A redundância tem algum mérito ou é mesmo, simplesmente, um vício de linguagem? Eis uma breve reflexão a propósito, da autoria de Ana Martins, no Sol.
Para quem gosta de caçar redundâncias, aqui vão mais duas: «o Presidente poderá assinar uma nova ordem ordenando o encerramento definitivo daquela prisão» (Público, 22/01/09); «a aplicação prática do Acordo Ortográfico» (Lusa, 13/11/08)
A redundância é declarada um vício de linguagem. Inundar o discurso com palavras, podendo ser frugal, será uma maneira viciada de dizer as coisas (não está o vício associado ao excesso?). A sanção deste lapso vem sempre acompanhada da ridicularização do infractor: a vítima é simultaneamente ignorante (porque não conhece a etimologia ou o verdadeiro significado das palavras) e pouco inteligente (porque não vê que se está a repetir).
Esquecem-se de que a língua está cheia de repetições e excrescências: não existe suicidar, só suicidar-se, apesar de «o Zé não poder suicidar a Maria»; «gritar bem alto» e «exceder em muito» são estruturas válidas porque não há outra maneira — mais sintética — de intensificar o acto de gritar e exceder. Por outro lado, as relações entre palavras apoiam-se na redundância: se o leitor reparar bem, verá que em «nós os dois estamos contentes» todas as palavras repetem a ideia de plural. Outras frases repetem afincadamente a ideia de negação («não conheço ninguém»), outras, a ideia de pessoa («deu-me, a mim»). E etc.

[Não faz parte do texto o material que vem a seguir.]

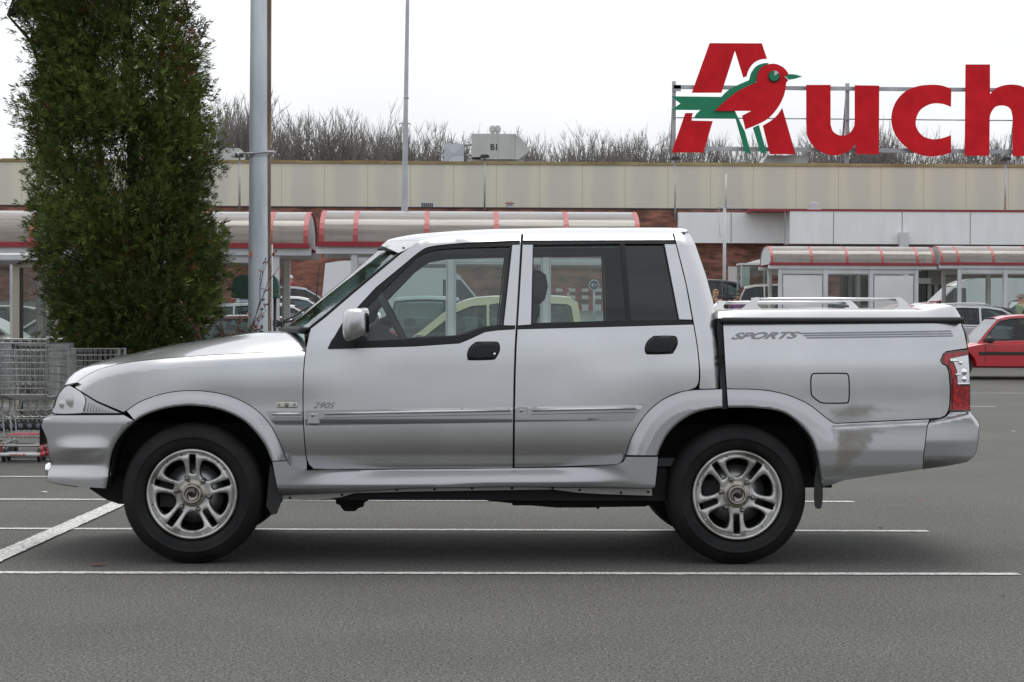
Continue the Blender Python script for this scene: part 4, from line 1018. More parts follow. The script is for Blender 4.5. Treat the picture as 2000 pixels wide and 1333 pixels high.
# ================================================================== lamp pole with bins
LY = 21.0
pb = P(506, 700, LY); lp = empty('lamp_pole', (pb.x, LY, 0), 0, 'thick weathered grey lamp pole with a steel clamp beside the conifer', 'lamp post')
POLEM = pbr('weathered_pole', (.27,.30,.33), .6); 
nt = POLEM.node_tree; b = nt.nodes['Principled BSDF']; b.inputs['Metallic'].default_value = 0
noise_col(POLEM, (.50,.55,.60), (.70,.74,.78), 2.2, 7, .35, .65, stretch=(3,3,.55), bump=.12, bump_scale=18)
def pz(py): return P(506, py, LY).z
mb = MB(); rr = []
for z, r in ((0,.118),(.4,.114),(3.0,.102),(9.0,.075)):
    dx = (z-1.2)*.0
    rr.append([(r*math.copysign(abs(math.cos(a))**.72, math.cos(a))+dx, r*math.copysign(abs(math.sin(a))**.72, math.sin(a)), z) for a in [math.pi/8+2*math.pi*k/24 for k in range(24)]])
mb.rings(rr, caps=True, smooth=True); mb.build('shaft', POLEM, lp)
RUST = pbr('rust_streak', (.20,.13,.08), .8); noise_col(RUST, (.14,.09,.055), (.27,.21,.15), 5, 6, stretch=(2,2,.4))
mb = MB(); mb.box(.072, .1165, -.075, -.028, 0, 8.5, bev=.008); mb.build('corner_strip', RUST, lp)
mb = MB(); mb.tube([(.127,-.02,0),(.127,-.02,pz(478))], .009, 6); mb.build('conduit', WMET, lp)
cz = pz(301); mb = MB()
mb.rings([[( .112*math.copysign(abs(math.cos(a))**.72, math.cos(a)), .112*math.copysign(abs(math.sin(a))**.72, math.sin(a)), z+.012*math.cos(a)) for a in [2*math.pi*k/24 for k in range(25)]] for z in (cz-.025, cz+.02)], closed=False, smooth=True)
mb.tube([(-.22,-.09,cz-.012),(-.10,-.115,cz-.005),(.09,-.112,cz+.012),(.15,-.10,cz+.014)], .012, 6)
mb.tube([(-.23,-.09,cz-.012),(-.19,-.095,cz-.011)], .02, 8); mb.tube([(.10,-.02,cz+.015),(.16,-.02,cz+.01)], .016, 6); mb.build('clamp', GALV, lp)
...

Note-se também que o que é redundante num contexto não o é noutro: uma «análise minuciosa» é redundante em contexto científico, mas não o é se estivermos a falar de uma investigação jornalística, por exemplo. E, nestes tempos em que se relativiza tudo, será redundante dizer «toda a verdade» quando há «as meias-verdades» ou «a tua e a minha verdade»?
Se é reprovável usar palavras a mais para dizer uma coisa, ainda é mais reprovável usar da palavra para não dizer nada — porque aí a palavras estão sempre a mais. Sobre o facto de o Coliseu do Porto deixar de ter financiamento para a realização de espectáculos de ópera, o ministro da Cultura declarou que «é no seu âmbito [da fundação Casa da Música] que essas questões têm de ser colocadas». Ora, a Casa da Música (111,2 milhões de euros) não tem fosso de orquestra, pelo que nunca poderá acolher ópera.
Artigo publicado no semanário Sol de 28 de Fevereiro de 2009, na coluna Ver como Se Diz.